━━━ SUPPLIED INFORMATION ━━━

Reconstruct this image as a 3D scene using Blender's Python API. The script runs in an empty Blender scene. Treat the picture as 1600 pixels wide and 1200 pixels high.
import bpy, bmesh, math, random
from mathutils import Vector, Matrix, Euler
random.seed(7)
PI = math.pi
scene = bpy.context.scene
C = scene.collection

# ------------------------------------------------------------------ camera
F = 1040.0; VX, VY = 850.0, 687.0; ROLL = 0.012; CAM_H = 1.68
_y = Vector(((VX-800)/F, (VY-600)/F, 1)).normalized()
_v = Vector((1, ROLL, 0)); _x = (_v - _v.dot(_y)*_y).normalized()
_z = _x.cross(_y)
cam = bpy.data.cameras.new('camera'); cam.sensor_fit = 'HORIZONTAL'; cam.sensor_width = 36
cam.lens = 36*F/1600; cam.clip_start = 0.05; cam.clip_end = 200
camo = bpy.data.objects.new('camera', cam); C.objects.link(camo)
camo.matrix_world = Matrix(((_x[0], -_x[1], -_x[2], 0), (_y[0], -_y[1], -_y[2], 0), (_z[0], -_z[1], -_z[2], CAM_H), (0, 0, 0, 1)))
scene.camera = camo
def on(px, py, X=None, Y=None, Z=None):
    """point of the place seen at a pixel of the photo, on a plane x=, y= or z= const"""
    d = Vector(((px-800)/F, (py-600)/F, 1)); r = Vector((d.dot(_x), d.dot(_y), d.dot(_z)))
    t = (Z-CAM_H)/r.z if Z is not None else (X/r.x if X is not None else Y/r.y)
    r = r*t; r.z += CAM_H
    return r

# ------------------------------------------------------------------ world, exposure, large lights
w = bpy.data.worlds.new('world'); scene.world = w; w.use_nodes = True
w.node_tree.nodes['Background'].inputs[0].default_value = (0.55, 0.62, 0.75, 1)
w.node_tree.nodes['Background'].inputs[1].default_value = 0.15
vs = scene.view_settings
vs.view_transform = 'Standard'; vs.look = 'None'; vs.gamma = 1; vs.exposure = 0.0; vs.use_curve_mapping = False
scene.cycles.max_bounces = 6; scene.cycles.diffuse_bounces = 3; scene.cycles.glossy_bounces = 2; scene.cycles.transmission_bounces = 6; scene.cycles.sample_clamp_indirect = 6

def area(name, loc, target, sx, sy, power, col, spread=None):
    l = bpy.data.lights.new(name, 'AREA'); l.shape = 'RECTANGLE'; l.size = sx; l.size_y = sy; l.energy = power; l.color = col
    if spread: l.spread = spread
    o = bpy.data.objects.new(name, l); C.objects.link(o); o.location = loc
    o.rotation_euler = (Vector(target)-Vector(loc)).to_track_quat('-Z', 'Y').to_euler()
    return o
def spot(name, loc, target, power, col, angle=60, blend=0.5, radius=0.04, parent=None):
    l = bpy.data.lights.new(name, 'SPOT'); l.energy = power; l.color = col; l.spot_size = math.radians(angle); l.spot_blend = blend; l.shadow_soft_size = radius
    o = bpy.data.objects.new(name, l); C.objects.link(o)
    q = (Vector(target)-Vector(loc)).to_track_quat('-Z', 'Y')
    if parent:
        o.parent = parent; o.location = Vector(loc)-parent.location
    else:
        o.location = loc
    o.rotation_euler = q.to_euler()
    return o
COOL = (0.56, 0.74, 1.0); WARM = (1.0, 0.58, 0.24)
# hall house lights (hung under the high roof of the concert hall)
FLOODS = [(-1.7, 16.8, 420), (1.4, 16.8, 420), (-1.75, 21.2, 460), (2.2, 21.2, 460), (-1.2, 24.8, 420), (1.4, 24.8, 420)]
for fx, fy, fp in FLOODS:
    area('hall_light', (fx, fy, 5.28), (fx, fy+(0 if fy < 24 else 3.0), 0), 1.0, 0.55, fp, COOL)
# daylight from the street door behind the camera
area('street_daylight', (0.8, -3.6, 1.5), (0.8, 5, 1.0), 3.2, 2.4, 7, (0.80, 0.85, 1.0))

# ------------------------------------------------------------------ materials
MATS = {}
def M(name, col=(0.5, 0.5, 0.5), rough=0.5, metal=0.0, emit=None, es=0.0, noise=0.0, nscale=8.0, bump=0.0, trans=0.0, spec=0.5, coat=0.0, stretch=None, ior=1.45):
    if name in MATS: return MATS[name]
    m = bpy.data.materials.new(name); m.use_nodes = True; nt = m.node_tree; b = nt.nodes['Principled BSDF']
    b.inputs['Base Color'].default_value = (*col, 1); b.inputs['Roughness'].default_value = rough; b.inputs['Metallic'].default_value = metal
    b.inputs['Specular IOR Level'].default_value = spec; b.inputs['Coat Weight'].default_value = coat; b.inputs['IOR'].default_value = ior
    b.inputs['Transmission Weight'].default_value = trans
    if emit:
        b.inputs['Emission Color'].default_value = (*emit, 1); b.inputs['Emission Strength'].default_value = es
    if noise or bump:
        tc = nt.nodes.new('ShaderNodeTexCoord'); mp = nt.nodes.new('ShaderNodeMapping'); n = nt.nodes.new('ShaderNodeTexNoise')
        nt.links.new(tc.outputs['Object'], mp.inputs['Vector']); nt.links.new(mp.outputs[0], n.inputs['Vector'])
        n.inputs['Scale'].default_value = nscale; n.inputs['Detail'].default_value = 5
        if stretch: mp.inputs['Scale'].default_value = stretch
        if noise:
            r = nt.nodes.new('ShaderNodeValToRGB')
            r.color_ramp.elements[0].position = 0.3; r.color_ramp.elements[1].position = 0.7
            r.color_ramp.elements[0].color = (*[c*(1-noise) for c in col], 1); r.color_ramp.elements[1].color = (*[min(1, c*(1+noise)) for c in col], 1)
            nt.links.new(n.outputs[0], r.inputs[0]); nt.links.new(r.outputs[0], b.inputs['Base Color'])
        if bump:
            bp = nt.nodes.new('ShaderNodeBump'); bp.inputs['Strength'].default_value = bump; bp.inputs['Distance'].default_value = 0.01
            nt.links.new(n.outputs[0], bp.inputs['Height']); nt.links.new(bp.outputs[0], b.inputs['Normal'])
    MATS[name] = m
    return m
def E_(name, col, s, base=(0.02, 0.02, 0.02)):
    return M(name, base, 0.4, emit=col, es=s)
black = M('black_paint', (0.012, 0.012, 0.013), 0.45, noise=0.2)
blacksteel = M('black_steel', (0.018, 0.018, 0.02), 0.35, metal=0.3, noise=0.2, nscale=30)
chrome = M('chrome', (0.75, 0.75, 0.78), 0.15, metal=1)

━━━

**GOAL**
Repeat the listing exactly, from its first line to its last.

**FINAL RESULT**
Reconstruct this image as a 3D scene using Blender's Python API. The script runs in an empty Blender scene. Treat the picture as 1600 pixels wide and 1200 pixels high.
import bpy, bmesh, math, random
from mathutils import Vector, Matrix, Euler
random.seed(7)
PI = math.pi
scene = bpy.context.scene
C = scene.collection

# ------------------------------------------------------------------ camera
F = 1040.0; VX, VY = 850.0, 687.0; ROLL = 0.012; CAM_H = 1.68
_y = Vector(((VX-800)/F, (VY-600)/F, 1)).normalized()
_v = Vector((1, ROLL, 0)); _x = (_v - _v.dot(_y)*_y).normalized()
_z = _x.cross(_y)
cam = bpy.data.cameras.new('camera'); cam.sensor_fit = 'HORIZONTAL'; cam.sensor_width = 36
cam.lens = 36*F/1600; cam.clip_start = 0.05; cam.clip_end = 200
camo = bpy.data.objects.new('camera', cam); C.objects.link(camo)
camo.matrix_world = Matrix(((_x[0], -_x[1], -_x[2], 0), (_y[0], -_y[1], -_y[2], 0), (_z[0], -_z[1], -_z[2], CAM_H), (0, 0, 0, 1)))
scene.camera = camo
def on(px, py, X=None, Y=None, Z=None):
    """point of the place seen at a pixel of the photo, on a plane x=, y= or z= const"""
    d = Vector(((px-800)/F, (py-600)/F, 1)); r = Vector((d.dot(_x), d.dot(_y), d.dot(_z)))
    t = (Z-CAM_H)/r.z if Z is not None else (X/r.x if X is not None else Y/r.y)
    r = r*t; r.z += CAM_H
    return r

# ------------------------------------------------------------------ world, exposure, large lights
w = bpy.data.worlds.new('world'); scene.world = w; w.use_nodes = True
w.node_tree.nodes['Background'].inputs[0].default_value = (0.55, 0.62, 0.75, 1)
w.node_tree.nodes['Background'].inputs[1].default_value = 0.15
vs = scene.view_settings
vs.view_transform = 'Standard'; vs.look = 'None'; vs.gamma = 1; vs.exposure = 0.0; vs.use_curve_mapping = False
scene.cycles.max_bounces = 6; scene.cycles.diffuse_bounces = 3; scene.cycles.glossy_bounces = 2; scene.cycles.transmission_bounces = 6; scene.cycles.sample_clamp_indirect = 6

def area(name, loc, target, sx, sy, power, col, spread=None):
    l = bpy.data.lights.new(name, 'AREA'); l.shape = 'RECTANGLE'; l.size = sx; l.size_y = sy; l.energy = power; l.color = col
    if spread: l.spread = spread
    o = bpy.data.objects.new(name, l); C.objects.link(o); o.location = loc
    o.rotation_euler = (Vector(target)-Vector(loc)).to_track_quat('-Z', 'Y').to_euler()
    return o
def spot(name, loc, target, power, col, angle=60, blend=0.5, radius=0.04, parent=None):
    l = bpy.data.lights.new(name, 'SPOT'); l.energy = power; l.color = col; l.spot_size = math.radians(angle); l.spot_blend = blend; l.shadow_soft_size = radius
    o = bpy.data.objects.new(name, l); C.objects.link(o)
    q = (Vector(target)-Vector(loc)).to_track_quat('-Z', 'Y')
    if parent:
        o.parent = parent; o.location = Vector(loc)-parent.location
    else:
        o.location = loc
    o.rotation_euler = q.to_euler()
    return o
COOL = (0.56, 0.74, 1.0); WARM = (1.0, 0.58, 0.24)
# hall house lights (hung under the high roof of the concert hall)
FLOODS = [(-1.7, 16.8, 420), (1.4, 16.8, 420), (-1.75, 21.2, 460), (2.2, 21.2, 460), (-1.2, 24.8, 420), (1.4, 24.8, 420)]
for fx, fy, fp in FLOODS:
    area('hall_light', (fx, fy, 5.28), (fx, fy+(0 if fy < 24 else 3.0), 0), 1.0, 0.55, fp, COOL)
# daylight from the street door behind the camera
area('street_daylight', (0.8, -3.6, 1.5), (0.8, 5, 1.0), 3.2, 2.4, 7, (0.80, 0.85, 1.0))

# ------------------------------------------------------------------ materials
MATS = {}
def M(name, col=(0.5, 0.5, 0.5), rough=0.5, metal=0.0, emit=None, es=0.0, noise=0.0, nscale=8.0, bump=0.0, trans=0.0, spec=0.5, coat=0.0, stretch=None, ior=1.45):
    if name in MATS: return MATS[name]
    m = bpy.data.materials.new(name); m.use_nodes = True; nt = m.node_tree; b = nt.nodes['Principled BSDF']
    b.inputs['Base Color'].default_value = (*col, 1); b.inputs['Roughness'].default_value = rough; b.inputs['Metallic'].default_value = metal
    b.inputs['Specular IOR Level'].default_value = spec; b.inputs['Coat Weight'].default_value = coat; b.inputs['IOR'].default_value = ior
    b.inputs['Transmission Weight'].default_value = trans
    if emit:
        b.inputs['Emission Color'].default_value = (*emit, 1); b.inputs['Emission Strength'].default_value = es
    if noise or bump:
        tc = nt.nodes.new('ShaderNodeTexCoord'); mp = nt.nodes.new('ShaderNodeMapping'); n = nt.nodes.new('ShaderNodeTexNoise')
        nt.links.new(tc.outputs['Object'], mp.inputs['Vector']); nt.links.new(mp.outputs[0], n.inputs['Vector'])
        n.inputs['Scale'].default_value = nscale; n.inputs['Detail'].default_value = 5
        if stretch: mp.inputs['Scale'].default_value = stretch
        if noise:
            r = nt.nodes.new('ShaderNodeValToRGB')
            r.color_ramp.elements[0].position = 0.3; r.color_ramp.elements[1].position = 0.7
            r.color_ramp.elements[0].color = (*[c*(1-noise) for c in col], 1); r.color_ramp.elements[1].color = (*[min(1, c*(1+noise)) for c in col], 1)
            nt.links.new(n.outputs[0], r.inputs[0]); nt.links.new(r.outputs[0], b.inputs['Base Color'])
        if bump:
            bp = nt.nodes.new('ShaderNodeBump'); bp.inputs['Strength'].default_value = bump; bp.inputs['Distance'].default_value = 0.01
            nt.links.new(n.outputs[0], bp.inputs['Height']); nt.links.new(bp.outputs[0], b.inputs['Normal'])
    MATS[name] = m
    return m
def E_(name, col, s, base=(0.02, 0.02, 0.02)):
    return M(name, base, 0.4, emit=col, es=s)
black = M('black_paint', (0.012, 0.012, 0.013), 0.45, noise=0.2)
blacksteel = M('black_steel', (0.018, 0.018, 0.02), 0.35, metal=0.3, noise=0.2, nscale=30)
chrome = M('chrome', (0.75, 0.75, 0.78), 0.15, metal=1)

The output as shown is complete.